▸ Description of the task:
Leave the pictures out and retype the lines from the beginning through the line with "for hx in ((b-.045,)", both ends included.

--- Begin Data provided ---

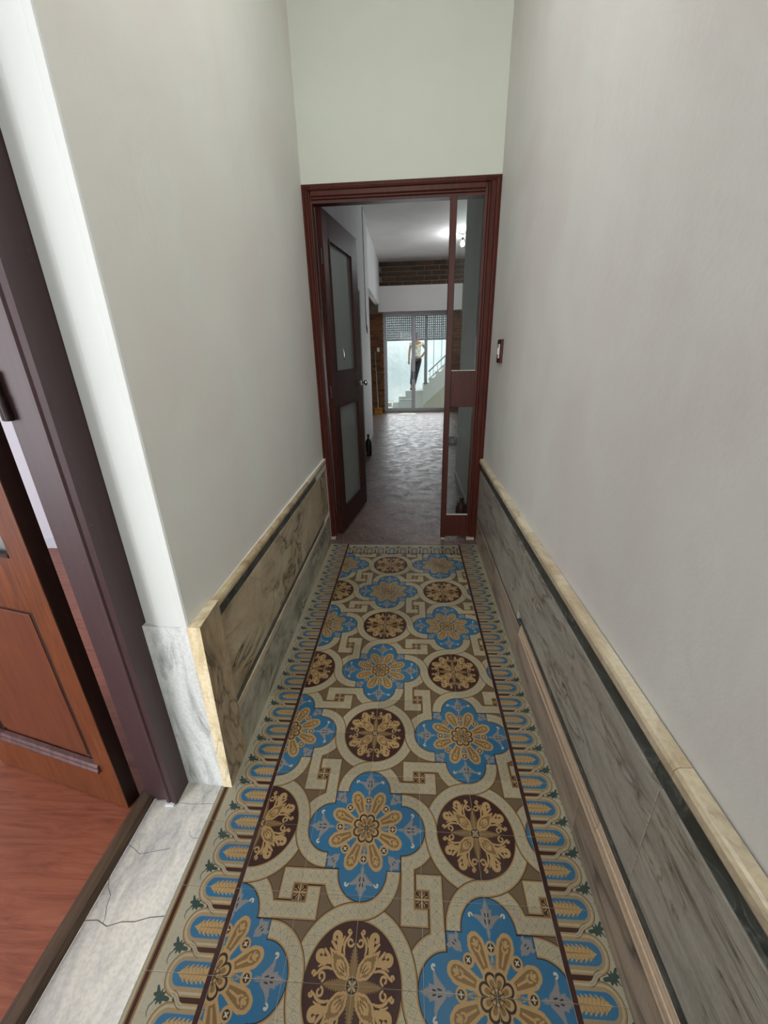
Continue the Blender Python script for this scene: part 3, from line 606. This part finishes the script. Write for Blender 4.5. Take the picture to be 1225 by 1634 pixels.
# patio door
d4 = struct(empty('door_4', (.37, 12.02, 0)))
def pb(x0, x1, z0, z1, y0=-.04, y1=.04): return MB().box(x0-.37, x1-.37, y0, y1, z0, z1)
obj('frame_post', pb(-.61, -.575, 0, 2.76), m_alu, d4, bevel=.003); obj('frame_post', pb(1.325, 1.36, 0, 2.76), m_alu, d4, bevel=.003)
obj('frame_head', pb(-.575, 1.325, 2.71, 2.76), m_alu, d4, bevel=.003); obj('track', pb(-.575, 1.325, 0, .03), m_alu, d4, bevel=.003)
for (a, b, y0, y1) in ((-.575, .28, .005, .035), (.25, 1.325, -.035, -.005)):
    sa = empty('sash', (0, 0, 0), parent=d4)
    obj('stile', pb(a, a+.07, .03, 2.71, y0, y1), m_alu, sa, bevel=.003); obj('stile', pb(b-.07, b, .03, 2.71, y0, y1), m_alu, sa, bevel=.003)
    obj('rail', pb(a+.07, b-.07, .03, .10, y0, y1), m_alu, sa, bevel=.003); obj('rail', pb(a+.07, b-.07, 2.64, 2.71, y0, y1), m_alu, sa, bevel=.003)
    obj('pane', pb(a+.065, b-.065, .095, 2.645, (y0+y1)/2-.002, (y0+y1)/2+.002), m_glass2, sa)
    for hx in ((b-.045,) if a < 0 else (a+.045, b-.035)): obj('handle', pb(hx-.014, hx+.014, .93, 1.16, y0-.012, y0), m_black, sa, bevel=.004)

# ceiling lamp
lp = tag(empty('ceiling_lamp', (1.27, 9.45, ZC)), 'bare lit bulb on a short cord below a grey ceiling rose', 'lamp')
obj('rose', MB().lathe([(.10, 0), (.10, -.012), (.06, -.03), (.01, -.034)], 20), m_alu, lp, smooth=True)
obj('cord', MB().tube([(0, 0, -.03), (0, 0, -.10)], .004, 6), m_black, lp)
obj('socket', MB().lathe([(.008, -.095), (.022, -.10), (.022, -.14), (.016, -.145)], 14), m_black, lp, smooth=True)
mbulb = MT('lit_bulb'); mbulb.b.inputs['Emission Color'].default_value = (.95, .97, 1, 1); mbulb.b.inputs['Emission Strength'].default_value = 60
obj('bulb', MB().lathe([(.014, -.145), (.028, -.165), (.042, -.19), (.045, -.21), (.038, -.235), (.022, -.25), (.002, -.255)], 18), mbulb.m, lp, smooth=True)
pl = bpy.data.lights.new('bulb_light', 'POINT'); pl.energy = 26; pl.color = (.93, .96, 1); pl.shadow_soft_size = .06
po = bpy.data.objects.new('bulb_light', pl); COL.objects.link(po); po.location = (1.27, 9.45, ZC-.34)

# ------------------------------------------------------------------ loose things
bt = tag(empty('bottle', (-.556, 6.30, 0)), 'black bottle standing on the floor against the left passage wall', 'bottle')
obj('body', MB().lathe([(.045, 0), (.054, .006), (.055, .22), (.050, .25), (.030, .285), (.019, .30), (.018, .335)], 20), plain('black_bottle_glass', '0d0c0e', .2), bt, smooth=True)
obj('cap', MB().lathe([(.021, .335), (.021, .37), (.016, .373)], 16), m_black, bt, smooth=True)
bt = tag(empty('bottle', (.712, 3.50, 0)), 'squat dark red bottle on the floor behind the sidelight glass', 'bottle')
obj('body', MB().lathe([(.050, 0), (.060, .008), (.062, .085), (.056, .11), (.036, .14), (.020, .152), (.018, .175)], 22), plain('dark_red_bottle_glass', '4a1c20', .12), bt, smooth=True)
obj('cap', MB().lathe([(.024, .175), (.024, .203), (.019, .206)], 16), m_black, bt, smooth=True)
obj('handle', MB().tube([(-.02, 0, .165), (-.038, 0, .168), (-.044, 0, .15), (-.038, 0, .135)], .005), m_black, bt, smooth=True)
# broom
br = tag(empty('broom', (-.78, 11.55, 0)), 'broom with yellow bristles and green handle leaning on the brick wall', 'broom')
mb = MB()
for i in range(15):
    for j in range(4):
        x = -.10+i*.0143; y = -.03+j*.02; mb.tube([(x*1.15, y*1.5, .002), (x*.95, y, .13)], [.0075, .006], 5)
o = obj('bristles', mb, plain('yellow_bristle', 'c98f2e', .8), br); o['kind'] = 'stuff'
obj('head', MB().box(-.105, .105, -.04, .04, .12, .17), plain('orange_broom_head', 'b06a22', .5), br, bevel=.012)
obj('handle', MB().tube([(0, 0, .16), (-.07, .33, 1.74)], .013, 10), plain('green_handle', '6f9a80', .4), br, smooth=True)
# cloth
def cloth(name, cx, cy_, rx, ry, h, mat, seed, loc_label, cat):
    rnd = random.Random(seed); mb = MB(); n = 26; vs = [(0, 0, h)]; rings = 6
    amp = [rnd.uniform(.75, 1.15) for _ in range(n)]
    for j in range(1, rings+1):
        for i in range(n):
            a = 2*PI*i/n; q = j/rings*amp[i]; z = h*(1-(j/rings)**2)*(.5+.6*abs(math.sin(i*1.7+j))) + .004
            vs.append((rx*q*math.cos(a), ry*q*math.sin(a), z if j < rings else .002))
    fs = [(0, 1+i, 1+(i+1) % n) for i in range(n)]+[(1+(j-1)*n+i, 1+j*n+i, 1+j*n+(i+1) % n, 1+(j-1)*n+(i+1) % n) for j in range(1, rings) for i in range(n)]
    mb.add(vs, fs); o = obj(name, mb, mat, smooth=True, loc=(cx, cy_, 0)); return tag(o, loc_label, cat)
cloth('floor_cloth', .10, 11.40, .29, .22, .025, plain('off_white_cloth', 'd9d4cc', .9), 3, 'white rag spread on the floor in front of the patio door', 'cloth')
cloth('plastic_bag', .98, 7.35, .17, .14, .11, plain('milky_plastic', 'b9b6b2', .3), 5, 'crumpled pale plastic bag on the back room floor seen through the sidelight', 'bag')
# switch on corridor wall
sw = tag(empty('light_switch', (RX(2.48), 2.48, 1.64)), 'white light switch in a brown wooden surround on the right corridor wall', 'switch')
obj('surround', MB().box(-.016, 0, -.062, .062, -.075, .075), m_fwood, sw, bevel=.004)
obj('plate', MB().box(-.020, -.016, -.022, .022, -.045, .045), plain('ivory_plate', 'd6cdbf', .4), sw, bevel=.001)
obj('rocker', MB().box(-.025, -.020, -.010, .010, -.022, .022), plain('white_rocker', 'e0dcd2', .4), sw, bevel=.002)
# cable down passage wall
pts = [(-.646, 7.55, 3.96-.2*i) for i in range(9)]+[(-.64, 7.56, 2.1), (-.63, 7.60, 2.02), (-.635, 7.64, 2.08), (-.642, 7.62, 2.16)]
tag(obj('cable', MB().tube(pts, .007, 6), plain('dark_cable', '44464c', .6)), 'thin dark cable hanging down the left passage wall', 'cable')

# ------------------------------------------------------------------ patio
struct(obj('floor.003', MB().box(-5, 6, 12.15, 18, -.06, -.01), m_patio_floor))
struct(obj('wall_patio', MB().box(-5, 6, 15.0, 15.2, 0, 4.5).box(-2.6, -2.5, 12.15, 15.0, 0, 3.0), m_patio))
ld = tag(obj('ledge', MB().box(-.95, -.47, 13.4, 13.62, -.01, .10), plain('grey_ledge_cement', 'b9b9b4', .8), bevel=.01), 'low pale cement ledge along the patio ground', 'ledge')
stn = tag(empty('stairs', (-.40, 12.9, -.01)), 'white cement stair with a grey bar railing rising to the right in the patio', 'stairs')
m_step = plain('white_cement_step', 'e2e3df', .8)
for (a0, a1, b0, b1) in [(0, .22, 0, .185), (.20, .44, 0, .365), (.42, 1.0, 0, .545)]+[(.98+.21*k, 1.22+.21*k, .40+.19*k, .735+.19*k) for k in range(8)]:
    obj('landing' if a1-a0 > .5 else 'step', MB().box(a0, a1, 0, .85, b0, b1), m_step, stn, bevel=.006)
obj('stringer', MB().prism([(.98, 0), (2.7, 0), (2.7, 2.18), (.98, .62)], -.05, -.001, lambda a, b, t: (a, t, b)), m_step, stn, bevel=.01)
obj('side_wall', MB().prism([(1.0, 0.02), (2.6, 0.02), (2.6, 1.50), (2.4, 1.32), (.98, .09)], -.058, -.0502, lambda a, b, t: (a, t, b)), plain('beige_stair_wall', 'c5c2b2', .9), stn)
rl = empty('stair_railing', (.65, 0, .01), parent=stn)
obj('handrail', MB().tube([(.50, .06, 1.10), (1.9, .06, 2.36)], .02, 8), plain('grey_paint', '8d9698', .5), rl); obj('lower_rail', MB().tube([(.50, .06, .86), (1.9, .06, 2.12)], .014, 8), plain('grey_paint', '8d9698', .5), rl)
for k in range(6): obj('bar', MB().tube([(.55+k*.23, .06, .78+k*.207), (.55+k*.23, .06, 1.145+k*.207)], .009, 6), plain('grey_paint', '8d9698', .5), rl)
obj('upright_post', MB().tube([(0, 0, .74), (0, 0, 3.6)], .05, 12).box(-.07, .07, -.07, .07, .735, .77), plain('grey_pipe_paint', '8b9099', .5), stn, loc=(1.06, .06, .01))
for k, wh in enumerate(('nearest the thick grey stair post', 'second from the thick grey stair post', 'furthest from the thick grey stair post')): tag(obj('upright_bar', MB().tube([(0, 0, .0), (0, 0, 3.2)], .018, 8), plain('pale_grey_bar', 'b4bcc0', .5), loc=(.98+k*.27, 14.3, -.01)), 'slim pale upright bar before the white patio wall, '+wh, 'bar', 'pale upright bars in the patio')
cr = tag(empty('bucket', (.04, 12.62, -.01)), 'white square bucket outside the patio door beside the stair', 'bucket')
obj('body', MB().add([(-.13, -.12, 0), (.13, -.12, 0), (.13, .12, 0), (-.13, .12, 0), (-.17, -.15, .30), (.17, -.15, .30), (.17, .15, .30), (-.17, .15, .30), (-.155, -.135, .29), (.155, -.135, .29), (.155, .135, .29), (-.155, .135, .29), (-.12, -.11, .01), (.12, -.11, .01), (.12, .11, .01), (-.12, .11, .01)],
    [(0, 3, 2, 1), (0, 1, 5, 4), (1, 2, 6, 5), (2, 3, 7, 6), (3, 0, 4, 7), (4, 5, 9, 8), (5, 6, 10, 9), (6, 7, 11, 10), (7, 4, 8, 11), (8, 9, 13, 12), (9, 10, 14, 13), (10, 11, 15, 14), (11, 8, 12, 15), (12, 13, 14, 15)]), plain('white_bucket_plastic', 'dfe3e4', .5), cr)
obj('rim', MB().box(-.18, .18, -.16, -.15, .285, .31).box(-.18, .18, .15, .16, .285, .31).box(-.18, -.17, -.15, .15, .285, .31).box(.17, .18, -.15, .15, .285, .31), plain('grey_rim', 'b4b8ba', .5), cr)
# person on the stair
def skin(name, pts, edges, mat, parent, root=0, sub=2):
    me = bpy.data.meshes.new(name); me.from_pydata([q[:3] for q in pts], edges, []); me.materials.append(mat)
    o = link(name, me, parent); o.modifiers.new('skin', 'SKIN').use_smooth_shade = True
    for i, q in enumerate(pts):
        rr = q[3]; rr = rr if isinstance(rr, tuple) else (rr, rr); me.skin_vertices[0].data[i].radius = rr; me.skin_vertices[0].data[i].use_root = (i == root)
    s = o.modifiers.new('sub', 'SUBSURF'); s.levels = sub; s.render_levels = sub; return o
pe = tag(empty('person', (.37, 13.30, .540)), 'person in a pale yellow and white top and dark jeans standing on the patio stair', 'person')
msk = plain('skin_tone', 'b98c6c', .6); mj = plain('dark_jeans', '2c333a', .8); mtp = MT('yellow_white_top')
mtp.color(mtp.ramp(mtp.noise(mtp.pos(obj=True), 14, 2), [(.48, 'ecebe2'), (.56, 'c9b878')])); mtp.rough(.9)
P = [(0, 0, 1.00, (.13, .09)), (0, 0, 1.18, (.12, .08)), (0, 0, 1.38, (.15, .09)), (0, 0, 1.47, .06), (0, -.01, 1.55, .065), (0, -.02, 1.66, (.082, .095)), (0, -.01, 1.74, .055),
     (.17, 0, 1.42, .05), (.32, -.02, 1.20, .042), (.16, -.075, 1.00, .034), (-.17, 0, 1.42, .05), (-.23, 0, 1.16, .042), (-.24, -.06, .88, .034),
     (.08, 0, .92, .09), (.0, -.02, .50, .058), (-.07, .02, .09, .036), (-.07, 0, .92, .09), (-.12, -.02, .50, .058), (-.16, .0, .09, .036),
     (-.07, -.12, .03, .034), (-.17, -.14, .03, .034)]
E_ = [(0, 1), (1, 2), (2, 3), (3, 4), (4, 5), (5, 6), (2, 7), (7, 8), (8, 9), (2, 10), (10, 11), (11, 12), (0, 13), (13, 14), (14, 15), (0, 16), (16, 17), (17, 18), (15, 19), (18, 20)]
skin('body', P, E_, msk, pe)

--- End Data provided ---

▸ Response to the task:
Continue the Blender Python script for this scene: part 3, from line 606. This part finishes the script. Write for Blender 4.5. Take the picture to be 1225 by 1634 pixels.
# patio door
d4 = struct(empty('door_4', (.37, 12.02, 0)))
def pb(x0, x1, z0, z1, y0=-.04, y1=.04): return MB().box(x0-.37, x1-.37, y0, y1, z0, z1)
obj('frame_post', pb(-.61, -.575, 0, 2.76), m_alu, d4, bevel=.003); obj('frame_post', pb(1.325, 1.36, 0, 2.76), m_alu, d4, bevel=.003)
obj('frame_head', pb(-.575, 1.325, 2.71, 2.76), m_alu, d4, bevel=.003); obj('track', pb(-.575, 1.325, 0, .03), m_alu, d4, bevel=.003)
for (a, b, y0, y1) in ((-.575, .28, .005, .035), (.25, 1.325, -.035, -.005)):
    sa = empty('sash', (0, 0, 0), parent=d4)
    obj('stile', pb(a, a+.07, .03, 2.71, y0, y1), m_alu, sa, bevel=.003); obj('stile', pb(b-.07, b, .03, 2.71, y0, y1), m_alu, sa, bevel=.003)
    obj('rail', pb(a+.07, b-.07, .03, .10, y0, y1), m_alu, sa, bevel=.003); obj('rail', pb(a+.07, b-.07, 2.64, 2.71, y0, y1), m_alu, sa, bevel=.003)
    obj('pane', pb(a+.065, b-.065, .095, 2.645, (y0+y1)/2-.002, (y0+y1)/2+.002), m_glass2, sa)
    for hx in ((b-.045,) if a < 0 else (a+.045, b-.035)): obj('handle', pb(hx-.014, hx+.014, .93, 1.16, y0-.012, y0), m_black, sa, bevel=.004)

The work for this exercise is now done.